Pero nuestra historia se seguirá repitiendo hasta que no exista un “¡hasta aquí!” Un “¡basta!”, hasta ahí se seguirá repitiendo la historia, haremos mal porque nos hicieron mal, y más adelante otros harán mal porque nosotros hicimos mal. Será el cuento de nunca acabar. Lo ha sido hasta el presente.

¿Y por qué, Manuela? ¿por qué seguir repitiendo la historia? como decía San Josemaría Escrivá: “No tengas alma pueblerina, ensancha tu corazón ¡se universal! ¿por que revolotear como las gallinas si puedes volar como las águilas?” ¡que gran frase, Manuela! ¿entiendes su profundidad? Las gallinas revolotean, lo mejor que pueden conseguir en su vida es montarse en el palo más alto para cagar a la mayor cantidad de gallinas posible y luego, lo mismo las del palo alto que las del palo bajo, terminan sin pescuezo y servidas en una mesa. Las águilas también mueren, sin duda, pero lo hacen luego de una vida de libertad, volando por encima de las miserias de las gallinas y sus palos.
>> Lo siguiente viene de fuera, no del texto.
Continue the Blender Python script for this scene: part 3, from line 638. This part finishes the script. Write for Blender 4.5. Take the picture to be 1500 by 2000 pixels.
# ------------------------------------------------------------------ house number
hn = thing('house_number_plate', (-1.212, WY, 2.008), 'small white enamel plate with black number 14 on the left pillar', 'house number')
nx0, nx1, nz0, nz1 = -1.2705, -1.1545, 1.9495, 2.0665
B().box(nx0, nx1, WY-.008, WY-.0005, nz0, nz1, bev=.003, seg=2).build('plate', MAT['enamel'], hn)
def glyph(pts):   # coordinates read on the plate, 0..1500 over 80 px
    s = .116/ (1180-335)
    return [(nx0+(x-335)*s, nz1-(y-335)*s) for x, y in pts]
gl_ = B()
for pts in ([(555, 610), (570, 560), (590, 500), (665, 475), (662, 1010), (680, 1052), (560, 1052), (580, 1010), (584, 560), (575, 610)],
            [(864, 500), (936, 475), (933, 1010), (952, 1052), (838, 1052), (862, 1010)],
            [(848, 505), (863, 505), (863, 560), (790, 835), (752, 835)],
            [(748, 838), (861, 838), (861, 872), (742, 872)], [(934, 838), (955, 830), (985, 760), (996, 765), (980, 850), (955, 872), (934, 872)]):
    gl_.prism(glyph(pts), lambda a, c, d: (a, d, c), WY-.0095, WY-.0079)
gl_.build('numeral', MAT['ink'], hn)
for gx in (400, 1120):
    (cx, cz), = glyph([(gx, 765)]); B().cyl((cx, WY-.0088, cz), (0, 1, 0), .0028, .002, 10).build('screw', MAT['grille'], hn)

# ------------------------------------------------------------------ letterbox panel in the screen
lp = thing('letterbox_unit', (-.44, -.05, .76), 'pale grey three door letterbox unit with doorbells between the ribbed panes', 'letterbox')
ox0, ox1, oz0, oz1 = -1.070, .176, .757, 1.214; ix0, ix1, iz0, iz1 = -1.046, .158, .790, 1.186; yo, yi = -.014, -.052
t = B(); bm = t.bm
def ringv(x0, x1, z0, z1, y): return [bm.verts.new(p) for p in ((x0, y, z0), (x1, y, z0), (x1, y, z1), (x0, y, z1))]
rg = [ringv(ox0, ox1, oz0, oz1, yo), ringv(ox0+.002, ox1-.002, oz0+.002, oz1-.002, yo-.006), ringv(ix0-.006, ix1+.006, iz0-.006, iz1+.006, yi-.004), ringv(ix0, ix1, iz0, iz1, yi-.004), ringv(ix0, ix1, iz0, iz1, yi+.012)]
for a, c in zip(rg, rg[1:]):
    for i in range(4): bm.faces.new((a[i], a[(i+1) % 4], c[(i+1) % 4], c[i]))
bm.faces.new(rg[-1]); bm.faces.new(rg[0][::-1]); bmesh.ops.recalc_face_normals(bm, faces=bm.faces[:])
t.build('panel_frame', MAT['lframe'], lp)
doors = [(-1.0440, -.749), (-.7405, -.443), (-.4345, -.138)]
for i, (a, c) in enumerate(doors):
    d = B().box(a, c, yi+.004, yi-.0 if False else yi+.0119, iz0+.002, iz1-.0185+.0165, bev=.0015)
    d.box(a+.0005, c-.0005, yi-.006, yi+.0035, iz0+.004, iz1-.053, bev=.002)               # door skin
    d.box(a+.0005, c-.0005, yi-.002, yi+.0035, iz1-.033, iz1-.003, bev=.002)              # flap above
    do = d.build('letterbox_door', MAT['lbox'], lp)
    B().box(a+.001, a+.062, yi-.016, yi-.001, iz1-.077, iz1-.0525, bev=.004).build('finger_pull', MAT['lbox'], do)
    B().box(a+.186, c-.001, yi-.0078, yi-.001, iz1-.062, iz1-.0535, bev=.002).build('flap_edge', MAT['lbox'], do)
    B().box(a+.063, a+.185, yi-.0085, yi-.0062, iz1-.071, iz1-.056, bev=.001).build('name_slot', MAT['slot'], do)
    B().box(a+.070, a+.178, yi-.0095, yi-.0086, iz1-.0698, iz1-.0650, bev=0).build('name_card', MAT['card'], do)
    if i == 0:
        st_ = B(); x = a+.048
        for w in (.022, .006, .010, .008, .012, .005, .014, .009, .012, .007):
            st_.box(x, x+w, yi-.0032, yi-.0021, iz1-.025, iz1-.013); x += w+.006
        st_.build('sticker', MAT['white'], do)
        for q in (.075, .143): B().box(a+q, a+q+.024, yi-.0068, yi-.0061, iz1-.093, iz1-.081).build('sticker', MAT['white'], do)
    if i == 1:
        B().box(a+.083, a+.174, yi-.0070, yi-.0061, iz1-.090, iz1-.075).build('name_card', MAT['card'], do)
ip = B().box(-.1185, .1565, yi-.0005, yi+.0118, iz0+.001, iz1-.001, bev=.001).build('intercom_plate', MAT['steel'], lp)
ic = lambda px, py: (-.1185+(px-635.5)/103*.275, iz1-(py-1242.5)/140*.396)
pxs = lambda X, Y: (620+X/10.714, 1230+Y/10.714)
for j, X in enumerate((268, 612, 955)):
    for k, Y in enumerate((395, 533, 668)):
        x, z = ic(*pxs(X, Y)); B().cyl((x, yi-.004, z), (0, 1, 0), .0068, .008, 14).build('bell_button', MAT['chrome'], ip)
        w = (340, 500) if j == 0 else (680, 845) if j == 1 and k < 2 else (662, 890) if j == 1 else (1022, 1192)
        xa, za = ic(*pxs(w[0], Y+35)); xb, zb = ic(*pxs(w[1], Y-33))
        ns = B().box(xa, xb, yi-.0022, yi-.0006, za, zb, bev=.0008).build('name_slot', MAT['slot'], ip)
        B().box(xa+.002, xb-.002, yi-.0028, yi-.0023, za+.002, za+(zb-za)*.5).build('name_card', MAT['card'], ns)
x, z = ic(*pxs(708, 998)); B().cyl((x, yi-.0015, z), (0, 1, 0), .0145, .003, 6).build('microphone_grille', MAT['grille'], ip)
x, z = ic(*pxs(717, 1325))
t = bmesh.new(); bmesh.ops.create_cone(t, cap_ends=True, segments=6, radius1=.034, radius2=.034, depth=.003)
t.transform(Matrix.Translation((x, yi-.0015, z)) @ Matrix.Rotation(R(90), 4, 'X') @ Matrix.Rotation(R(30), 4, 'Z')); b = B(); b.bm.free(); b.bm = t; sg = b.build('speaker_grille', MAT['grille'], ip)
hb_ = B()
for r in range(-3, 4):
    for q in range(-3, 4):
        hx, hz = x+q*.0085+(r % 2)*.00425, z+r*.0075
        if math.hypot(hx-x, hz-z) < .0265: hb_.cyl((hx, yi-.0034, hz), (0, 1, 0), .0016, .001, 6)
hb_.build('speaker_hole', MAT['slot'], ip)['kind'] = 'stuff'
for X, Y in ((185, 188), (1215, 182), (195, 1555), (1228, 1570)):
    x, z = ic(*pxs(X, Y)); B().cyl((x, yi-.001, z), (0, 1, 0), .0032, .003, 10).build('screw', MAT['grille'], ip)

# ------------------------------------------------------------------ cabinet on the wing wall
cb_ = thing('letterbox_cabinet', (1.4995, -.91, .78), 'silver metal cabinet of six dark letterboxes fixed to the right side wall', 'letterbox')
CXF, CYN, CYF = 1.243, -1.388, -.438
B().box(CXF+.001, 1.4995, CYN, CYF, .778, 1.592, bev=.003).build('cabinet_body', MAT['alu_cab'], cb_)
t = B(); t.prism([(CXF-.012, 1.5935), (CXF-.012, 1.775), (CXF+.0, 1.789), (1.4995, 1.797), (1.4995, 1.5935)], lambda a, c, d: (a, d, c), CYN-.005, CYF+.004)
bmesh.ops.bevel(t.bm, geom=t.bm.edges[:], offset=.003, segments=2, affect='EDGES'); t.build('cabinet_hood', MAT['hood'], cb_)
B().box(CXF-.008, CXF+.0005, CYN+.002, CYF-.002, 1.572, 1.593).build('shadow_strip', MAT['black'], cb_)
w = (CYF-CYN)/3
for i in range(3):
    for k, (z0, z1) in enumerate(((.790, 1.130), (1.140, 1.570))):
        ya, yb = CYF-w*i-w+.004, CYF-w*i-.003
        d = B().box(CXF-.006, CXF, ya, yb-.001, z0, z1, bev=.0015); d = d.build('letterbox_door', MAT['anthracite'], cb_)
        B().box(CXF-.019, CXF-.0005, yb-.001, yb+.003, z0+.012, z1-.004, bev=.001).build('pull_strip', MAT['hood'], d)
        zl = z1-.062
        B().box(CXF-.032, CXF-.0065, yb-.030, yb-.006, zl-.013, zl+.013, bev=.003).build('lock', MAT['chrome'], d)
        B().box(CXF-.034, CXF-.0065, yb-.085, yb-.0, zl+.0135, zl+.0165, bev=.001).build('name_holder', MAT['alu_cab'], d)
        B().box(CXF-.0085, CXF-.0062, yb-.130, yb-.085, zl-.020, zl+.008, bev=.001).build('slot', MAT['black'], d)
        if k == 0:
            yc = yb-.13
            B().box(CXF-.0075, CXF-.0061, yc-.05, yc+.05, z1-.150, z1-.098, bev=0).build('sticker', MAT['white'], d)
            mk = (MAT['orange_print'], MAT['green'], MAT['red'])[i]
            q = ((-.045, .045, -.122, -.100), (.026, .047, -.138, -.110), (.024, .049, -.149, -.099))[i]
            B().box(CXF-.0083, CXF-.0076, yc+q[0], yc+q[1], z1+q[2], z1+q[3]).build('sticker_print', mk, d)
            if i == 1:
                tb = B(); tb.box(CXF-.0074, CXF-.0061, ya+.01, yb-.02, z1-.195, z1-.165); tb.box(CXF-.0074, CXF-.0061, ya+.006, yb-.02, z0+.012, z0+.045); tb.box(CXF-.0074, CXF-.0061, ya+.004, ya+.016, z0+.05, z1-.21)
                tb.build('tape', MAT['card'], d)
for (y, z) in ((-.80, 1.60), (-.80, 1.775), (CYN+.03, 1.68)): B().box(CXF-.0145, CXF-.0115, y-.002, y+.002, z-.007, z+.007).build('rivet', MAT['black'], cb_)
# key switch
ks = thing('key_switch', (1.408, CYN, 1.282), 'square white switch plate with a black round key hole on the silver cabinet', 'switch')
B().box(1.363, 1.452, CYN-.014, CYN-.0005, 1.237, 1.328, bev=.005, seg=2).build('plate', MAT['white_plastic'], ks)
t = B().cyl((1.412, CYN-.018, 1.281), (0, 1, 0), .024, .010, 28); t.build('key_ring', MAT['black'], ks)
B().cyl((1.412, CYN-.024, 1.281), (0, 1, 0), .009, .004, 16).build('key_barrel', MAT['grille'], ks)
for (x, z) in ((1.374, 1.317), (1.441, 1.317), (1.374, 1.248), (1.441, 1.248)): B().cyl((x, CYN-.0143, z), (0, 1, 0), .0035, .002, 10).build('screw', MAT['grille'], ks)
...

Seamos universales, Manuela, no tengamos alma pueblerina, como en efecto la tiene Hugo ¡Hugo! Que negó su perdón, porque nunca entendió que no le correspondía dar perdón, solo imponer la justicia aún por encima de él, Hugo, que luchó por montarse en el palo más alto del gallinero, y lo logró, nos cagó a todos, pero al final… ¡bueno! ¿que te puedo decir? Ya sabemos el triste final de las gallinas, sin importar lo alto que sea el palo de gallinero que hayan alcanzado.
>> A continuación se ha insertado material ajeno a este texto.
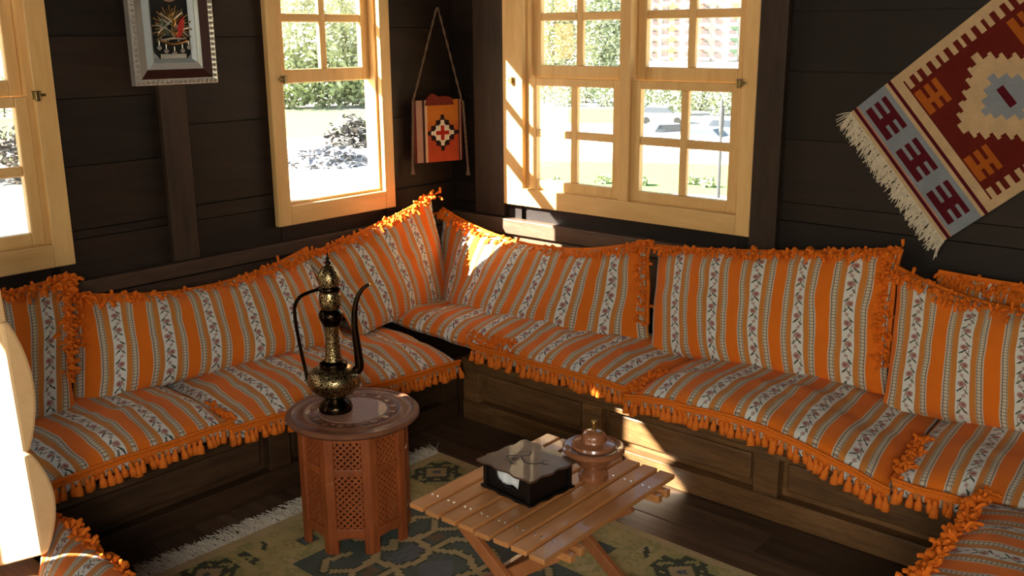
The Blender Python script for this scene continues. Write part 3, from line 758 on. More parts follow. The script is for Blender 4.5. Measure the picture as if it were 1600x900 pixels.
# front panel: low scalloped lip and cheeks leave the mouth the napkins show through
lip = [(-.083, .008), (.083, .008), (.083, .08), (.052, .08), (.043, .030), (.030, .022), (.012, .030), (-.004, .024), (-.022, .030), (-.036, .026), (-.048, .042), (-.058, .062), (-.060, .08), (-.083, .08)]
b = MB(); b.prism(lip, lambda a, c, t: BXc+bx_*a+by_*t+Z*c, -.082, -.075); b.build('front_panel', 'wenge', tb)
b = MB()
def stroke(pts, r0=.0022):
    ps = smoothpts([BXc+bx_*x_+by_*y_+Z*.0868 for x_, y_ in pts], 5); n = len(ps)
    b.tube(ps, [r0*(.5+1.1*math.sin(PI*min(1, (i+1)/(n)))) for i in range(n)], 6, flat=.35)
stroke([(-.045, .012), (-.05, .03), (-.03, .045), (-.02, .025), (-.028, .005), (-.005, -.012), (.012, -.018), (.035, -.008), (.045, .012), (.04, .03), (.052, .04)])
stroke([(-.028, .005), (-.045, -.004), (-.06, -.022), (-.05, -.034), (-.035, -.028)])
stroke([(.045, .012), (.058, .012), (.068, .022)])
stroke([(-.052, -.05), (-.03, -.044), (-.012, -.052), (.004, -.044)])
stroke([(-.028, -.008), (-.038, -.022), (-.026, -.028), (-.02, -.014)], .0032)
b.build('cutout_shade', 'black', tb, smooth=True)  # raised dark strokes; the shade inside the pierced openings is put in colour
tis = MB(); tis.uv = None
g = 14; vs = []
for j in range(g+1):
    for i in range(g+1):
        x_ = -.055+.11*i/g; y_ = -.070+.13*j/g
        vs.append(BXc+bx_*x_+by_*y_+Z*(.046+.010*noise.noise(Vector((i*.5, j*.4, 1)))+.012*(1-j/g)))
tis.add(vs, [(j*(g+1)+i, j*(g+1)+i+1, (j+1)*(g+1)+i+1, (j+1)*(g+1)+i) for j in range(g) for i in range(g)])
fl = []                                                     # the sheet that hangs forward in the mouth
for j in range(5):
    for i in range(g+1):
        x_ = -.056+.106*i/g; fl.append(BXc+bx_*(x_)+by_*(-.0715+.002*math.sin(i*1.3))+Z*(.064-.036*j/4+.003*math.sin(i*.9)*(j/4)+.006*noise.noise(Vector((i*.4, 3, 2)))))
tis.add(fl, [(j*(g+1)+i, j*(g+1)+i+1, (j+1)*(g+1)+i+1, (j+1)*(g+1)+i) for j in range(4) for i in range(g)])
nap = tis.build('paper_napkin', 'tissue', None, smooth=True, off=tuple(BXc+Z*.01)); sm = nap.modifiers.new('t', 'SOLIDIFY'); sm.thickness = .002
tag(nap, 'folded white paper napkins inside the dark wooden box', 'napkin')

# ------------------------------------------------------------------ lidded bowl
BW = Vector((-1.622, 2.215, TOP+.0005))
bo = thing('lidded_bowl', 'glossy turned wooden bowl with wide rim, domed lid and brass knob on slat table', 'bowl', BW)
b = MB(); b.lathe([(0, 0), (.043, 0), (.046, .006), (.045, .016), (.036, .024), (.030, .030), (.032, .038), (.046, .046), (.056, .056), (.062, .070), (.076, .080), (.090, .087), (.0945, .094), (.094, .101), (.088, .106), (.080, .104), (.070, .098), (.062, .096), (.05, .094), (0, .092)], BW, 56); b.build('bowl', 'bowl', bo, smooth=True)
b = MB(); b.lathe([(.0, .098), (.064, .100), (.067, .106), (.064, .113), (.052, .117), (.040, .121), (.0372, .126), (.0374, .131), (.0368, .136), (.0350, .141), (.0318, .146), (.027, .150), (.020, .153), (.011, .1552), (0, .156)], BW, 48); bl_ = b.build('lid', 'bowl', bo, smooth=True)
b = MB(); b.lathe([(.007, .154), (.0075, .158), (.0035, .162), (.0035, .167), (.0078, .172), (.0092, .177), (.0075, .183), (0, .186)], BW, 24); b.build('knob', 'brass', bl_, smooth=True, label='small brass knob')

# ------------------------------------------------------------------ woven rugs
def weave_obj(name, mat, parent, P, eu, ev, nrm, nx, ny, cell, fn, thick=.006, wav=0):
    b = MB(); b.col = []
    for j in range(ny+1):
        for i in range(nx+1):
            h = thick+(wav*noise.noise(Vector((i*.08, j*.08, 3.3))) if wav else 0)
            b.v.append(tuple(P+eu*(i*cell)+ev*(j*cell)+nrm*h))
    for j in range(ny):
        for i in range(nx):
            k = j*(nx+1)+i; b.f.append((k, k+1, k+nx+2, k+nx+1)); b.mi.append(0); b.col.append(fn(i, j))
    n0 = len(b.v); c = [P, P+eu*nx*cell, P+eu*nx*cell+ev*ny*cell, P+ev*ny*cell]
    b.v += [tuple(q+nrm*.0006) for q in c]
    b.f += [(n0+3, n0+2, n0+1, n0)]; b.mi.append(0); b.col.append((.2, .16, .1))
    for a, e, i0, i1 in ((0, 1, 0, nx), (1, 2, nx, ny*(nx+1)+nx), (2, 3, ny*(nx+1)+nx, ny*(nx+1)), (3, 0, ny*(nx+1), 0)):
        b.f.append((n0+a, n0+e, i1, i0)); b.mi.append(0); b.col.append((.3, .24, .15))
    return b.build(name, mat, parent)
def fringe(parent, p0, p1, outd, nrm, n, L_, name='fringe', droop=None):
    b = MB(); rnd = random.Random(n)
    for i in range(n):
        p = p0.lerp(p1, (i+rnd.random())/n)+nrm*.003
        dr = (outd+(p1-p0).normalized()*rnd.gauss(0, .3)).normalized(); l = L_*rnd.uniform(.65, 1.15)
        sd = (p1-p0).normalized()*rnd.gauss(0, .25)*l
        m1 = p+dr*l*.5+sd*.3+nrm*rnd.uniform(.0, .006); m2 = p+dr*l+sd+nrm*rnd.uniform(0, .004)
        if droop: m1 += droop*.1*l; m2 += droop*.5*l
        b.tube([p, m1, m2], [.0016, .0022, .0012], 4)
    o = b.build(name, 'fringe_wool', parent); o['kind'] = 'stuff'; return o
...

No, Manuela, quizá podemos, pero no debemos otorgar perdón alguno, tampoco negarlo, porque al adjudicarnos ese derecho no hacemos otra cosa que buscar un palo superior en el gallinero y usted es mucha Manuela Alcalá para conformarse con el palo de un gallinero.
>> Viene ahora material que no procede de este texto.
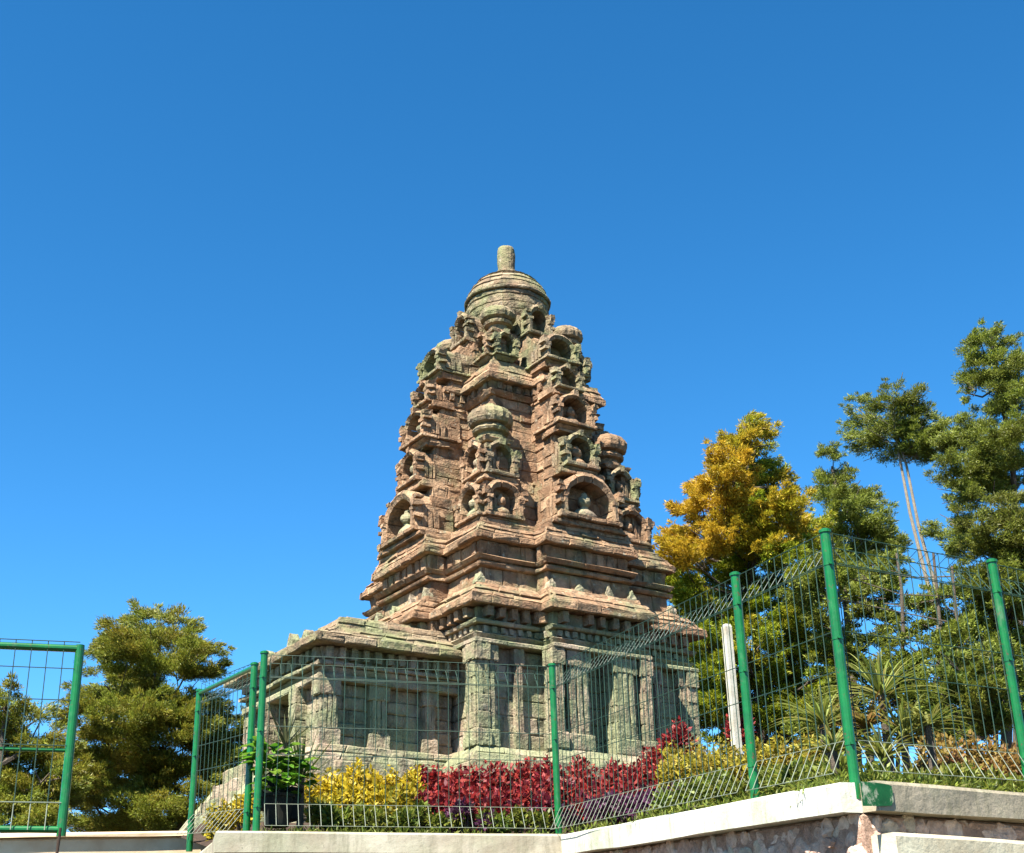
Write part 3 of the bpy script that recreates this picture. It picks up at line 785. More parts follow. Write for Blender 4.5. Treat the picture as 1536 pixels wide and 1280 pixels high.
# far boundary wall on the left
q0 = atd(-90, 1252, 15.2); q1 = atd(352, 1246, 15.6)
q0.z += 0; zc = (q0.z+q1.z)/2
Wb = MB(); strip(Wb, [q0, q1], -.2, .0, -3.2, -.05, .8, .004); strip(Wb, [q0, q1], -.25, .05, -.048, 0, .8, .006)
Wb.build('boundary_wall', simple('ochre_plaster', (.85, .60, .36), .9, .15, 2.5, .3, .01, c2=(.95, .78, .52)), None, label='low plain ochre boundary wall behind the gate on the left', cat='wall')

# ------------------------------------------------------------------ fences
FH = 1.5
def post(base, h, r, par=None, name='post', lean=(0, 0), flange=True):
    mb = MB(); b = Vector(base); t = b+Vector((lean[0], lean[1], h))
    mb.tube([b+Vector((0, 0, -.12)), t], r, 14)
    mb.tube([t+Vector((0, 0, -.004)), t+Vector((0, 0, .014)), t+Vector((0, 0, .022))], [r*1.22, r*1.22, r*.7], 14)
    for q in (.13, .55, .86):
        p = b.lerp(t, q); mb.tube([p+Vector((0, 0, -.008)), p+Vector((0, 0, .008))], r*1.10, 12); mb.tube([p+Vector((0, -r*.9, 0)), p+Vector((0, -r*1.5, 0))], .009, 6)
    return mb.build(name, PAINT, par)
def wire_panel(par, A, B, h, out, rowsz, sp=.0935, r=.0031, top=True, bottom=True, roll=.12):
    """welded wire panel from A to B with folded triangular top and bottom; out = unit normal towards the camera side"""
    A, B = Vector(A), Vector(B); L = (B-A).to_2d().length; n = max(2, round(L/sp)); O = Vector((out[0], out[1], 0))
    zt_, zb_ = h-.01, .02; ft, fb = h-.20, .22
    mbv = MB(); mbf = MB()
    for i in range(n+1):
        p = A.lerp(B, i/n)
        Z = lambda z, o=0.0: p+Vector((0, 0, z))+O*o
        path = [Z(fb)]
        path += [Z(ft)]
        mbv.tube(path, r, 5, False)
        if top: mbv.tube([Z(ft), Z(zt_), Z(h-.06, -roll), Z(ft)], r, 5, False)
        else: mbv.tube([Z(ft), Z(zt_)], r, 5, False)
        if bottom: mbf.tube([Z(fb), Z(.03, roll)], r*.9, 5, False)
        else: mbv.tube([Z(fb), Z(zb_)], r, 5, False)
    for z in rowsz:
        mbv.tube([A+Vector((0, 0, z)), B+Vector((0, 0, z))], r*1.1, 5, False)
    if top:
        mbv.tube([A+Vector((0, 0, zt_)), B+Vector((0, 0, zt_))], r*1.1, 5, False)
        mbv.tube([A+Vector((0, 0, h-.06))-O*roll, B+Vector((0, 0, h-.06))-O*roll], r*1.1, 5, False)
        mbv.tube([A+Vector((0, 0, ft)), B+Vector((0, 0, ft))], r*1.1, 5, False)
    if bottom:
        mbf.tube([A+Vector((0, 0, fb)), B+Vector((0, 0, fb))], r*.8, 5, False)
        mbf.tube([A+Vector((0, 0, .03))+O*roll, B+Vector((0, 0, .03))+O*roll], r*.8, 5, False)
    o = mbv.build('wire_mesh', WIRE, par)
    if bottom: mbf.build('folded_bottom_edge', WIRE_PALE, o)
    return o
ROWS = (1.29, .87, .63)
def nrm(A, B):
    d = (B-A).to_2d().normalized(); return (d.y, -d.x)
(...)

Dicen que los romanos, que sabían algodón de motica con respecto a la sociedad y la vida, le asignaban a sus generales victoriosos un siervo, que se encargaba de recordarle continuamente su condición de mortal, le aconsejaba que se cuidara de la soberbia y el despotismo, y que no pretendiera adjudicarse poderes que no le correspondían. A los efectos el siervo repetía continuamente: “Respice post te! Memento mori!” (mira detrás de ti, recuerda que morirás).

Seamos firmes pero grandes, y la grandeza, amiga mía, no está en otorgar ni negar perdones, está en hacer la justicia, que el día que nos toque rendir cuentas no tengamos que pedir prórrogas ni perdón, que podamos mirar atrás y entregar nuestra obra sabiendo que lo que hicimos, lo hicimos en nombre de la justicia, sin mezquindad ni resentimiento,que no hicimos daño, que no negamos ni otorgamos perdones que no nos correspondía otorgar, y que nunca tuvimos otro norte que la justicia.

Volemos como las águilas, porque hemos de entender que la justicia es algo demasiado hermoso como para ser rebajado a la condición de simple palo de gallinero.